The magic of psychedelics is that they force open our mind’s reducing valve. Our compulsion to analyze any 1% dissolves, and we become aware of the 99% that we had unintentionally ignored: the interlocking patterns of the tiles beneath our feet, the playful exchange of a rhythmic bass and a melodic piano on the stereo, the ridges and crevasses of an almond’s skin between our tongue and teeth, the electric touch of a lover’s fingers intertwined with our own. If we were to pay attention to the immense beauty of each of these things all day, every day, we’d never get anything done. We would be complex sensorial receptors, marveling at the overwhelming beauty of the world, but never creating art nor constructing meaning.

The act of writing is a reducing valve. We construct meaning through curation, by contrasting, filtering, and deleting.
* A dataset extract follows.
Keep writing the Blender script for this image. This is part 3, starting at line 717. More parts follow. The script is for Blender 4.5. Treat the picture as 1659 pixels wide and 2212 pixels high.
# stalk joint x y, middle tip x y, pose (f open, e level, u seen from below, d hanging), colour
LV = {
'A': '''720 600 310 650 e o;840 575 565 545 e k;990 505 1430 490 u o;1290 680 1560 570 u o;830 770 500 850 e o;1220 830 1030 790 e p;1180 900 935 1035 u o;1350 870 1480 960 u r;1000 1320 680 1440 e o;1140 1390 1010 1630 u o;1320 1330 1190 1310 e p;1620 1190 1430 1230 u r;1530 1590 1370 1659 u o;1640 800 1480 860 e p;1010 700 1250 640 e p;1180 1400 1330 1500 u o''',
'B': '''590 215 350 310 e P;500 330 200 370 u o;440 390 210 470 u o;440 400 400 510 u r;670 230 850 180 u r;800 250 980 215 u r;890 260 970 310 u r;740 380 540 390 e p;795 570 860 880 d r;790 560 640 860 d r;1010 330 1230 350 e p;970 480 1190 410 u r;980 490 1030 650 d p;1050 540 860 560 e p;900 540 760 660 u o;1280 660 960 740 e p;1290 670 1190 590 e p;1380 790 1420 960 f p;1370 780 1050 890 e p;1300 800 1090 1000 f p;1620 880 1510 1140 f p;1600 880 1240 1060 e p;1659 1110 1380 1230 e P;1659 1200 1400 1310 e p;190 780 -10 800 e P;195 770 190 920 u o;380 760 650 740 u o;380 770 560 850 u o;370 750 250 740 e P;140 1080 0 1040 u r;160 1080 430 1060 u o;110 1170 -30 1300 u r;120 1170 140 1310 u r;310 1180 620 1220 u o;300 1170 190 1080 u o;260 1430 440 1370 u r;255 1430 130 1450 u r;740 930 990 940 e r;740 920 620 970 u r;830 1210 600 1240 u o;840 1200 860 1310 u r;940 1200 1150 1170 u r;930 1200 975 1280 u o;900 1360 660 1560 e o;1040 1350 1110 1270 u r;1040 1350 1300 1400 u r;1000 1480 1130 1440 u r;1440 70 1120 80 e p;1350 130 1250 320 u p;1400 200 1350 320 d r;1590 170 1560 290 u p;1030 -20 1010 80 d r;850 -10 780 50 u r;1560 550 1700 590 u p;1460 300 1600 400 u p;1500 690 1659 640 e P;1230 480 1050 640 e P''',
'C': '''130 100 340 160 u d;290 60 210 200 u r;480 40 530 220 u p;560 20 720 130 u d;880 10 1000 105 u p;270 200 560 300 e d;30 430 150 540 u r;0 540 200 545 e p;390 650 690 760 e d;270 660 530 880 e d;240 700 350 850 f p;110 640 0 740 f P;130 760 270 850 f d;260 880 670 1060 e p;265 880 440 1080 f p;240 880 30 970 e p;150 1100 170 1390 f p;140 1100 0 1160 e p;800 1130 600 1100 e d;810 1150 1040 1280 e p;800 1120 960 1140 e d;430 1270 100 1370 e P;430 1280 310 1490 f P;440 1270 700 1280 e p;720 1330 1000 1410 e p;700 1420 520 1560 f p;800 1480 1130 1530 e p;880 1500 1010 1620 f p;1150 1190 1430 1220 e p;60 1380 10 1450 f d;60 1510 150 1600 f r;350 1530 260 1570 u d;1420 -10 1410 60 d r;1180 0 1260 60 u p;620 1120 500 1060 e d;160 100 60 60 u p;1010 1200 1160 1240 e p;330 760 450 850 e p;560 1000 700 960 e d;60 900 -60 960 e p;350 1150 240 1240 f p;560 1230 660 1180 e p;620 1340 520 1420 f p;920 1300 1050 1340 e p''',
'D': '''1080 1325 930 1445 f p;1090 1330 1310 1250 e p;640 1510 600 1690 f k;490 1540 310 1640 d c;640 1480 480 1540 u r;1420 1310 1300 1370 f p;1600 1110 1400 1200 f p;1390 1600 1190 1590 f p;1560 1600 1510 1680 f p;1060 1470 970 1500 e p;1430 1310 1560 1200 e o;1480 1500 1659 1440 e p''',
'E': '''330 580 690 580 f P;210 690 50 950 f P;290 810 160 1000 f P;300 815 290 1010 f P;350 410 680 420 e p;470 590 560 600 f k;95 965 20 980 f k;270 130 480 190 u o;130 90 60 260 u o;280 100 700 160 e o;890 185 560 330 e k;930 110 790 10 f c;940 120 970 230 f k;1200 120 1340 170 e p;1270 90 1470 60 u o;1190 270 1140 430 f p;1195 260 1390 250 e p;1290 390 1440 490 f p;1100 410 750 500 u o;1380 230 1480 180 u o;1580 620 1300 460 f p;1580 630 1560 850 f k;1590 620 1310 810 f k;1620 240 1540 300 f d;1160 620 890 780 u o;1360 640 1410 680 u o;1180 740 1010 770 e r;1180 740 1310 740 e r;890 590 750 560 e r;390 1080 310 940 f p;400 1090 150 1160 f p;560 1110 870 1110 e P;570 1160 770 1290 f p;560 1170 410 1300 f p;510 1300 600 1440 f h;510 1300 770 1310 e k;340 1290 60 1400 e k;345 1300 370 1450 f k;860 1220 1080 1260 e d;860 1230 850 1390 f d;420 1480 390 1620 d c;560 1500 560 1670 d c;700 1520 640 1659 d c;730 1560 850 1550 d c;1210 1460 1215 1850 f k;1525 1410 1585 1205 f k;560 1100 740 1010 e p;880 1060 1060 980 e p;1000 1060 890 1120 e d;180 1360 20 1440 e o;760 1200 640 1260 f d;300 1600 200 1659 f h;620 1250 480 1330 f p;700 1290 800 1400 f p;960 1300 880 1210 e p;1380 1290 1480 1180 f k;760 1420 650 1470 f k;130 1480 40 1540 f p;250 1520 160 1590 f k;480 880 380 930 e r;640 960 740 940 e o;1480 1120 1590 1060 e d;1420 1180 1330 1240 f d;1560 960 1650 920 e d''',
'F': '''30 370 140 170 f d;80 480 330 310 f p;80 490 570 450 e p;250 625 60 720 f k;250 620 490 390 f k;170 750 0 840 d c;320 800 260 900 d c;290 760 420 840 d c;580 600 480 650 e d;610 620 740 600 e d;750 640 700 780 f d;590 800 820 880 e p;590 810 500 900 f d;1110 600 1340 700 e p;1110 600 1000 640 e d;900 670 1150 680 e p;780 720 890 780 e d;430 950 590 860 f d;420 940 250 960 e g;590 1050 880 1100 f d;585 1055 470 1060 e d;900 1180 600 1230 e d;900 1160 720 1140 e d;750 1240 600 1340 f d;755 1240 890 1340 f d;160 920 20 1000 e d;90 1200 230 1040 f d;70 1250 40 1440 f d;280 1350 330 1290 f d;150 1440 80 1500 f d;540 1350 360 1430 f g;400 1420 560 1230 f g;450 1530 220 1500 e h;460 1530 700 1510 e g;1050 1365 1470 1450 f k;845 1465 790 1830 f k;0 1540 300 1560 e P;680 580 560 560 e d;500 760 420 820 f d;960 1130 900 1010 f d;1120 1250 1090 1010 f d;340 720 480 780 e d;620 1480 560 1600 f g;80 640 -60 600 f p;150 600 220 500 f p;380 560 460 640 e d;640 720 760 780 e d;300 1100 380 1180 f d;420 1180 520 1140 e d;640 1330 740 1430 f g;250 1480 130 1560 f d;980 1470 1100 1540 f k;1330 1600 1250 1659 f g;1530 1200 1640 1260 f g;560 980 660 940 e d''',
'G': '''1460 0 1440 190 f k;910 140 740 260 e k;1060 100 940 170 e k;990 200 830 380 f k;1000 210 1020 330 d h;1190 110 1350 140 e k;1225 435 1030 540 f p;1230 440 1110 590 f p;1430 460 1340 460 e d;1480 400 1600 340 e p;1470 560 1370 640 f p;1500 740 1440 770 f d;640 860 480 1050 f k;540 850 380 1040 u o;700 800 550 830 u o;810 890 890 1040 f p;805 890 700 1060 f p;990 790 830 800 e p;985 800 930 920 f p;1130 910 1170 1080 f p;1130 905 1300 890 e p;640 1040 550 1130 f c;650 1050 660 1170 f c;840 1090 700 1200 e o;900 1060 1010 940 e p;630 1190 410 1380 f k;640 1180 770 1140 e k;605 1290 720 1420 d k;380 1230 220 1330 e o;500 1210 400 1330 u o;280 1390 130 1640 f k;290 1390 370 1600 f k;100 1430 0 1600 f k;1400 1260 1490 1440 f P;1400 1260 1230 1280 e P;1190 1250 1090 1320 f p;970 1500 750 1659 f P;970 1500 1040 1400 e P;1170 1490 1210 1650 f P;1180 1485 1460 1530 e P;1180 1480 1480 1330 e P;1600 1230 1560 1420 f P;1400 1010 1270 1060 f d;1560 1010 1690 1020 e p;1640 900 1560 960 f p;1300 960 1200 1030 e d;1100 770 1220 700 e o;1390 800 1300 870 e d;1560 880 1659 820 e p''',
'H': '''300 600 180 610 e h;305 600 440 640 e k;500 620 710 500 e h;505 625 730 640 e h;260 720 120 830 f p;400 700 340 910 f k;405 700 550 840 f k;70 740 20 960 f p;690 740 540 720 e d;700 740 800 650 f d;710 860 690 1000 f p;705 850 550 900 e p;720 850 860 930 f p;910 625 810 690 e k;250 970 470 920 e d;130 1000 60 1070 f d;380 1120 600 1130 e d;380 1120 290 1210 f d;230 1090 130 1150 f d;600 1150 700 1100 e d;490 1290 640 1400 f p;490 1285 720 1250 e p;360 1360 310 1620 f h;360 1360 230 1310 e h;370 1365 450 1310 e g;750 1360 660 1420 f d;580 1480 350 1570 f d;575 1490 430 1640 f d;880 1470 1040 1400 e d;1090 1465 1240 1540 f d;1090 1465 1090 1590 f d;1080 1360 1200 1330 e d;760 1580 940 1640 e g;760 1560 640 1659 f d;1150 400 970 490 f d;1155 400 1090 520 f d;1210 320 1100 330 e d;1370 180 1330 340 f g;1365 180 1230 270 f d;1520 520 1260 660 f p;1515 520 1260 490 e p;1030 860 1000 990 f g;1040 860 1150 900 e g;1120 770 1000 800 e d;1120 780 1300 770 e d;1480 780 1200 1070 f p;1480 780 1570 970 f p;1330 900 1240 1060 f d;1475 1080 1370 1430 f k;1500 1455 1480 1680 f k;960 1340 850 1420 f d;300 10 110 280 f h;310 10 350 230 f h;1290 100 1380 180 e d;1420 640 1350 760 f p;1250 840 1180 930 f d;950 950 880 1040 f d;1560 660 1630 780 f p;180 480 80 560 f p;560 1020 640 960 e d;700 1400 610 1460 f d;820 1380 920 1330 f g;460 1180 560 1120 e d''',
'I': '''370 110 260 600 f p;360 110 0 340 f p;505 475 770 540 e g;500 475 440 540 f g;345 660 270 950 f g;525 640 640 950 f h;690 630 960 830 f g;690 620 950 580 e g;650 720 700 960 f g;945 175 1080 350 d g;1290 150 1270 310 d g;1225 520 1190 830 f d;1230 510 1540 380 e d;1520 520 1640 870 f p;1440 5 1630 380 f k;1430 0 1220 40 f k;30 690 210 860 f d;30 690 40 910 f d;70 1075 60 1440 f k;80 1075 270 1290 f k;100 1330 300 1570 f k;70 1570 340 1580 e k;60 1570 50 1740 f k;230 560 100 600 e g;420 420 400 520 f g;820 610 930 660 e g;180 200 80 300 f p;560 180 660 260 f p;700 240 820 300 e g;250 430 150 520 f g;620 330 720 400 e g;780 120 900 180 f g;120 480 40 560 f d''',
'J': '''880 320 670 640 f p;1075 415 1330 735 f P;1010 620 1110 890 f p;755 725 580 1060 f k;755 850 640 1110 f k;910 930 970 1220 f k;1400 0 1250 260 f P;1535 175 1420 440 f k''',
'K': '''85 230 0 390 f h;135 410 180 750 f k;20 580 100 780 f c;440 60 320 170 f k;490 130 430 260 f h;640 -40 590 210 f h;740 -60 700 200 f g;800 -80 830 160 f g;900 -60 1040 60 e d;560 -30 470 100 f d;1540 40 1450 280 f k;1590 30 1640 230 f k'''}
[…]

This is the time of year, after a restful week of doing nothing on the beach, that I tell myself I want to write more next year. I want to experience the pleasure of practicing a craft and the meaning that I derive from the process. But I’m increasingly aware, like so many writers before me, of the tension between writing and experiencing, between making meaning and appreciating beauty. I‘ll never find the perfect balance between the two, but I know I can take more control over the reducing valve by my simple awareness of its existence.

Footnotes:

1. In 1975, the average American household owed about 60% of its annual income in debt. If your family made $100,000 per year, then on average you had $60,000 in total debt — everything you owed on your credit cards, car loan, student loan, and mortgage. By 2005, just thirty years later, and that number doubled to 120%. If you family makes $100,000 per year, but you have $120,000 in debt, well, good luck paying that off while trying to save for retirement much less a summer vacation. Good luck just paying off the interest.